**RECORDED DATA**

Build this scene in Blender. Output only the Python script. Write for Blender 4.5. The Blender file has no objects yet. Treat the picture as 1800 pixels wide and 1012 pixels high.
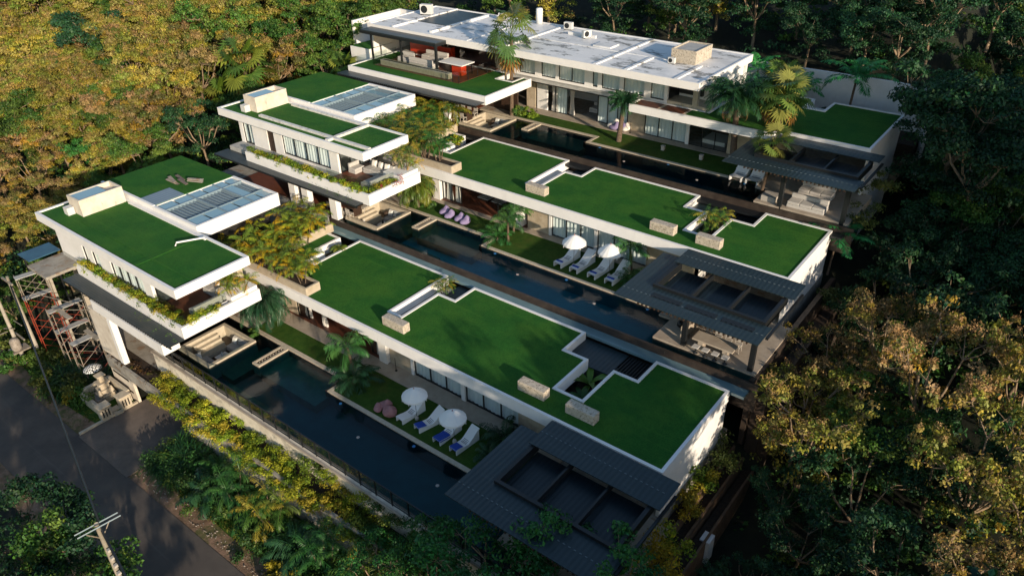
import bpy, math, random
import numpy as np
from mathutils import Vector, Matrix, Quaternion
R_=math.radians
scene=bpy.context.scene
# ---------------------------------------------------------------- camera
def cam_axes(yaw,pitch,roll):
    f=np.array([math.sin(yaw)*math.cos(pitch),math.cos(yaw)*math.cos(pitch),-math.sin(pitch)])
    r=np.array([math.cos(yaw),-math.sin(yaw),0]); d=np.cross(f,r)
    return r*math.cos(roll)+d*math.sin(roll), -r*math.sin(roll)+d*math.cos(roll), f
CR,CD,CF=cam_axes(-6.69197757e-01,5.51350829e-01,1.87152585e-02)
CAMPOS=np.array([0,0,30.])
cd=bpy.data.cameras.new('camera'); cam=bpy.data.objects.new('camera',cd); scene.collection.objects.link(cam)
cd.sensor_width=36; cd.lens=36*1329.6/1800; cd.clip_end=2000; cd.clip_start=.5
m=Matrix(((CR[0],-CD[0],-CF[0],0),(CR[1],-CD[1],-CF[1],0),(CR[2],-CD[2],-CF[2],30),(0,0,0,1)))
cam.matrix_world=m; scene.camera=cam
# ---------------------------------------------------------------- sky, sun, exposure
SUN_EL=R_(14.5); SUN_AZ=R_(23)
sunv=Vector((math.cos(SUN_EL)*math.cos(SUN_AZ),-math.cos(SUN_EL)*math.sin(SUN_AZ),math.sin(SUN_EL)))
w=bpy.data.worlds.new('World'); scene.world=w; w.use_nodes=True
nt=w.node_tree; bg=nt.nodes['Background']; sky=nt.nodes.new('ShaderNodeTexSky'); sky.sky_type='NISHITA'
sky.sun_disc=False; sky.sun_elevation=SUN_EL; sky.sun_rotation=math.atan2(sunv.x,sunv.y)
sky.air_density=1.2; sky.dust_density=.6; sky.ozone_density=2.0
nt.links.new(sky.outputs[0],bg.inputs[0]); bg.inputs[1].default_value=0.13
sd=bpy.data.lights.new('sun','SUN'); sd.energy=5.0; sd.angle=R_(.7); sd.color=(1,.83,.63)
so=bpy.data.objects.new('sun',sd); scene.collection.objects.link(so); so.rotation_euler=sunv.to_track_quat('Z','Y').to_euler()
scene.view_settings.view_transform='Standard'; scene.view_settings.look='None'; scene.view_settings.exposure=0.34; scene.view_settings.gamma=1
scene.render.engine='CYCLES'
try:
    scene.cycles.max_bounces=6; scene.cycles.transparent_max_bounces=10; scene.cycles.diffuse_bounces=2; scene.cycles.glossy_bounces=3
    scene.cycles.caustics_reflective=False; scene.cycles.caustics_refractive=False
except Exception: pass
col=scene.collection
# ---------------------------------------------------------------- helpers
OFF={}
def tag(o,label=None,cat=None,group=None,kind=None):
    if label: o['label']=label
    if cat: o['category']=cat
    if group: o['group']=group
    if kind: o['kind']=kind
    return o
def empty(name,loc=(0,0,0),label=None,cat=None,group=None,rz=0):
    o=bpy.data.objects.new(name,None); col.objects.link(o); o.location=loc; o.rotation_euler=(0,0,rz)
    o.empty_display_size=.3; OFF[o.name]=Vector(loc)
    return tag(o,label,cat,group)
class MB:
    def __init__(s): s.V=[];s.F=[];s.M=[]
    def quad(s,*p,m=0):
        n=len(s.V); s.V+=[tuple(q) for q in p]; s.F.append(tuple(range(n,n+len(p)))); s.M.append(m)
    def box(s,x0,y0,z0,x1,y1,z1,m=0):
        n=len(s.V); x0,x1=min(x0,x1),max(x0,x1); y0,y1=min(y0,y1),max(y0,y1); z0,z1=min(z0,z1),max(z0,z1)
        s.V+=[(x0,y0,z0),(x1,y0,z0),(x1,y1,z0),(x0,y1,z0),(x0,y0,z1),(x1,y0,z1),(x1,y1,z1),(x0,y1,z1)]
        for f in ((0,3,2,1),(4,5,6,7),(0,1,5,4),(1,2,6,5),(2,3,7,6),(3,0,4,7)): s.F.append(tuple(n+i for i in f)); s.M.append(m)
        return s
    def prism(s,poly,z0,z1,m=0):
        n=len(s.V); k=len(poly)
        s.V+=[(x,y,z0) for x,y in poly]+[(x,y,z1) for x,y in poly]
        s.F.append(tuple(n+i for i in reversed(range(k)))); s.F.append(tuple(n+k+i for i in range(k))); s.M+=[m,m]
        for i in range(k):
            j=(i+1)%k; s.F.append((n+i,n+j,n+k+j,n+k+i)); s.M.append(m)
        return s
    def ring(s,outer,inner,z0,z1,m=0):
        k=len(outer); n=len(s.V)
        s.V+=[(x,y,z0) for x,y in outer]+[(x,y,z1) for x,y in outer]+[(x,y,z0) for x,y in inner]+[(x,y,z1) for x,y in inner]
        for i in range(k):
            j=(i+1)%k
            for f in ((n+i,n+j,n+k+j,n+k+i),(n+2*k+j,n+2*k+i,n+3*k+i,n+3*k+j),(n+k+i,n+k+j,n+3*k+j,n+3*k+i)): s.F.append(f); s.M.append(m)
        return s
    def tube(s,pts,rs,n=6,m=0,cap=True):
        pts=[Vector(p) for p in pts]; base=len(s.V); k=len(pts)
        if not hasattr(rs,'__len__'): rs=[rs]*k
        for i,p in enumerate(pts):
            d=(pts[min(i+1,k-1)]-pts[max(i-1,0)]); 
            if d.length<1e-6: d=Vector((0,0,1))
            d.normalize(); a=Vector((0,0,1)) if abs(d.z)<.9 else Vector((1,0,0))
            u=d.cross(a).normalized(); v=d.cross(u)
            for j in range(n):
                t=2*math.pi*j/n; q=p+(u*math.cos(t)+v*math.sin(t))*rs[i]; s.V.append(tuple(q))
        for i in range(k-1):
            for j in range(n):
                a=base+i*n+j; b=base+i*n+(j+1)%n; s.F.append((a,b,b+n,a+n)); s.M.append(m)
        if cap:
            s.F.append(tuple(base+j for j in range(n))); s.M.append(m)
            s.F.append(tuple(base+(k-1)*n+j for j in reversed(range(n)))); s.M.append(m)
        return s
    def lathe(s,prof,c=(0,0,0),n=24,m=0):
        base=len(s.V); k=len(prof)
        for r,z in prof:
            for j in range(n):
                t=2*math.pi*j/n; s.V.append((c[0]+r*math.cos(t),c[1]+r*math.sin(t),c[2]+z))
        for i in range(k-1):
            for j in range(n):
                a=base+i*n+j; b=base+i*n+(j+1)%n; s.F.append((a,b,b+n,a+n)); s.M.append(m)
        s.F.append(tuple(base+j for j in reversed(range(n)))); s.M.append(m)
        s.F.append(tuple(base+(k-1)*n+j for j in range(n))); s.M.append(m)
        return s
    def build(s,name,mats,parent=None,smooth=False,local=False,label=None,bevel=0):
        if not isinstance(mats,(list,tuple)): mats=[mats]
        off=Vector((0,0,0))
        if parent is not None and not local: off=OFF.get(parent.name,Vector((0,0,0)))
        me=bpy.data.meshes.new(name); me.from_pydata([(x-off.x,y-off.y,z-off.z) for x,y,z in s.V],[],s.F)
        for a in mats: me.materials.append(a)
        if len(mats)>1: me.polygons.foreach_set('material_index',s.M)
        if smooth: me.polygons.foreach_set('use_smooth',[True]*len(me.polygons))
        me.update()
        o=bpy.data.objects.new(name,me); col.objects.link(o)
        if parent is not None: o.parent=parent
        OFF[o.name]=off
        if label: o['label']=label
        if bevel:
            b=o.modifiers.new('bevel','BEVEL'); b.width=bevel; b.segments=2; b.limit_method='ANGLE'
        return o
def B(*a): return MB().box(*a)
def copy_tree(o,parent=None):
    c=o.copy(); col.objects.link(c)
    if parent is not None: c.parent=parent
    for ch in list(o.children): copy_tree(ch,c)
    return c
def place(root,loc,rz=0,s=1,label=None,group=None,sz=None):
    """first call uses the prototype itself, later calls copy it"""
    if root.get('_used'): r=copy_tree(root)
    else: r=root; root['_used']=1
    r.location=loc; r.rotation_euler=(0,0,rz); r.scale=(s,s,sz or s)
    if label: r['label']=label
    if group: r['group']=group
    return r
def inset(poly,d):
    """inset a rectilinear CCW polygon"""
    out=[];k=len(poly)
    for i in range(k):
        p0,p1,p2=poly[i-1],poly[i],poly[(i+1)%k]
        def nrm(a,b):
            dx,dy=b[0]-a[0],b[1]-a[1]; l=math.hypot(dx,dy); return (-dy/l,dx/l)
        n1=nrm(p0,p1);n2=nrm(p1,p2)
        out.append((p1[0]+(n1[0]+n2[0])*d,p1[1]+(n1[1]+n2[1])*d))
    return out
# ---------------------------------------------------------------- materials
def mat(name,colr,rough=.6,noise=0,nscale=4,bump=0,bscale=20,metal=0,col2=None,spec=.5,thr=(.4,.65),detail=6):
    m=bpy.data.materials.new(name); m.use_nodes=True; nt=m.node_tree; b=nt.nodes['Principled BSDF']
    b.inputs['Base Color'].default_value=(*colr,1); b.inputs['Roughness'].default_value=rough; b.inputs['Metallic'].default_value=metal
    b.inputs['Specular IOR Level'].default_value=spec
    tc=nt.nodes.new('ShaderNodeTexCoord'); geo=nt.nodes.new('ShaderNodeNewGeometry')
    if col2 is not None:
        n=nt.nodes.new('ShaderNodeTexNoise'); n.inputs['Scale'].default_value=nscale; n.inputs['Detail'].default_value=detail; n.inputs['Roughness'].default_value=.65
        nt.links.new(geo.outputs['Position'],n.inputs['Vector'])
        r=nt.nodes.new('ShaderNodeValToRGB'); r.color_ramp.elements[0].position=thr[0]; r.color_ramp.elements[1].position=thr[1]
        r.color_ramp.elements[0].color=(*colr,1); r.color_ramp.elements[1].color=(*col2,1)
        nt.links.new(n.outputs['Fac'],r.inputs['Fac']); nt.links.new(r.outputs['Color'],b.inputs['Base Color'])
    if bump:
        n2=nt.nodes.new('ShaderNodeTexNoise'); n2.inputs['Scale'].default_value=bscale; n2.inputs['Detail'].default_value=4
        nt.links.new(geo.outputs['Position'],n2.inputs['Vector'])
        bp=nt.nodes.new('ShaderNodeBump'); bp.inputs['Strength'].default_value=bump; bp.inputs['Distance'].default_value=.05
        nt.links.new(n2.outputs['Fac'],bp.inputs['Height']); nt.links.new(bp.outputs['Normal'],b.inputs['Normal'])
    return m
def N(m,t): return m.node_tree.nodes.new(t)
def L(m,a,b): m.node_tree.links.new(a,b)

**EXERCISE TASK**
Find the lines above that include the string "scene" and copy them.

**ANSWER IN FULL**
Build this scene in Blender. Output only the Python script. Write for Blender 4.5. The Blender file has no objects yet. Treat the picture as 1800 pixels wide and 1012 pixels high.
scene=bpy.context.scene
cd=bpy.data.cameras.new('camera'); cam=bpy.data.objects.new('camera',cd); scene.collection.objects.link(cam)
cam.matrix_world=m; scene.camera=cam
w=bpy.data.worlds.new('World'); scene.world=w; w.use_nodes=True
so=bpy.data.objects.new('sun',sd); scene.collection.objects.link(so); so.rotation_euler=sunv.to_track_quat('Z','Y').to_euler()
scene.view_settings.view_transform='Standard'; scene.view_settings.look='None'; scene.view_settings.exposure=0.34; scene.view_settings.gamma=1
scene.render.engine='CYCLES'
    scene.cycles.max_bounces=6; scene.cycles.transparent_max_bounces=10; scene.cycles.diffuse_bounces=2; scene.cycles.glossy_bounces=3
    scene.cycles.caustics_reflective=False; scene.cycles.caustics_refractive=False
col=scene.collection